MATERIAL:
** Begin **
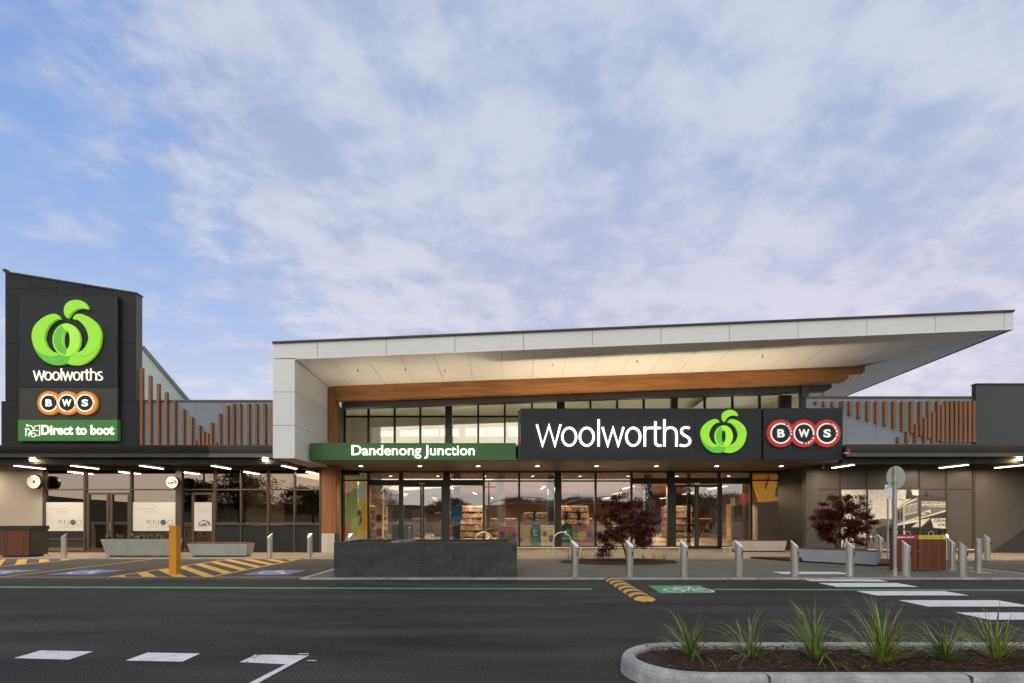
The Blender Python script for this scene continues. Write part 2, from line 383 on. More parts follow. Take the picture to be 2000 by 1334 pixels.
# white give-way dashes in the foreground and the line leaving the last one
for q in (((79, 1271), (182, 1273), (135, 1289), (27, 1286)), ((288, 1275), (391, 1277), (356, 1293), (245, 1291)), ((499, 1279), (604, 1281), (560, 1298), (468, 1294))):
    sheet('white_dash', road, white, gpts(q))
sheet('white_line', road, white, gpts(((604, 1281), (500, 1338), (470, 1360), (445, 1360), (482, 1338), (572, 1292))), .008)
sheet('chalk_mark', road, white, gpts(((582, 1277), (603, 1276.5), (603, 1278), (582, 1278.5)))); sheet('chalk_mark', road, white, gpts(((600, 1290), (618, 1290), (618, 1291.5), (600, 1291.5))))
# green lines and bicycle patch
sheet('green_line', road, greenp, gpts(((-300, 1145), (0, 1145.7), (1156, 1149.7), (1156, 1151.9), (0, 1148.0), (-300, 1147.3))))
sheet('green_line', road, greenp, gpts(((1392, 1150.3), (2300, 1153), (2300, 1155.2), (1396, 1152.4))))
gp = sheet('green_patch', road, greenp, gpts(((1266, 1144), (1368, 1144), (1398, 1158), (1290, 1159))), .0045)
def gstroke(name, parent, mat, pts, w, z):
    m = MB(); m.ribbon(pts, w, 0, .001); m.v = [(v[0], v[2], z + v[1]) for v in m.v]; m.f = [f for i, f in enumerate(m.f)]; return m.build(name, mat, parent)
bx, by = G(1338, 1151); s = .42
bic = MB()
for c in (-.55, .55):
    b0 = [(bx + c * s * 1.25 + .36 * s * math.cos(t * .5236) * 1.2, by + .5 * s * math.sin(t * .5236) * 1.2 - .2) for t in range(12)]
    bic.ribbon(b0, .05, 0, .001, closed=True)
for a in ([(-.7, -.45), (-.3, .35), (.35, .4), (.7, -.45)], [(-.3, .35), (0, -.45), (.35, .4)], [(-.4, .55), (-.15, .55)], [(.35, .4), (.45, .75), (.2, .8)], [(-.7, -.45), (0, -.45)]):
    bic.ribbon([(bx + x * s, by + y * s) for x, y in a], .05, 0, .001)
bic.v = [(v[0], v[2], .009 + v[1]) for v in bic.v]; bic.build('bicycle_symbol', white, road)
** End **
REQUIREMENTS: The listing above needs to be output again exactly. Don't include the pictures.

THE COMPLETED TASK:
The Blender Python script for this scene continues. Write part 2, from line 383 on. More parts follow. Take the picture to be 2000 by 1334 pixels.
# white give-way dashes in the foreground and the line leaving the last one
for q in (((79, 1271), (182, 1273), (135, 1289), (27, 1286)), ((288, 1275), (391, 1277), (356, 1293), (245, 1291)), ((499, 1279), (604, 1281), (560, 1298), (468, 1294))):
    sheet('white_dash', road, white, gpts(q))
sheet('white_line', road, white, gpts(((604, 1281), (500, 1338), (470, 1360), (445, 1360), (482, 1338), (572, 1292))), .008)
sheet('chalk_mark', road, white, gpts(((582, 1277), (603, 1276.5), (603, 1278), (582, 1278.5)))); sheet('chalk_mark', road, white, gpts(((600, 1290), (618, 1290), (618, 1291.5), (600, 1291.5))))
# green lines and bicycle patch
sheet('green_line', road, greenp, gpts(((-300, 1145), (0, 1145.7), (1156, 1149.7), (1156, 1151.9), (0, 1148.0), (-300, 1147.3))))
sheet('green_line', road, greenp, gpts(((1392, 1150.3), (2300, 1153), (2300, 1155.2), (1396, 1152.4))))
gp = sheet('green_patch', road, greenp, gpts(((1266, 1144), (1368, 1144), (1398, 1158), (1290, 1159))), .0045)
def gstroke(name, parent, mat, pts, w, z):
    m = MB(); m.ribbon(pts, w, 0, .001); m.v = [(v[0], v[2], z + v[1]) for v in m.v]; m.f = [f for i, f in enumerate(m.f)]; return m.build(name, mat, parent)
bx, by = G(1338, 1151); s = .42
bic = MB()
for c in (-.55, .55):
    b0 = [(bx + c * s * 1.25 + .36 * s * math.cos(t * .5236) * 1.2, by + .5 * s * math.sin(t * .5236) * 1.2 - .2) for t in range(12)]
    bic.ribbon(b0, .05, 0, .001, closed=True)
for a in ([(-.7, -.45), (-.3, .35), (.35, .4), (.7, -.45)], [(-.3, .35), (0, -.45), (.35, .4)], [(-.4, .55), (-.15, .55)], [(.35, .4), (.45, .75), (.2, .8)], [(-.7, -.45), (0, -.45)]):
    bic.ribbon([(bx + x * s, by + y * s) for x, y in a], .05, 0, .001)
bic.v = [(v[0], v[2], .009 + v[1]) for v in bic.v]; bic.build('bicycle_symbol', white, road)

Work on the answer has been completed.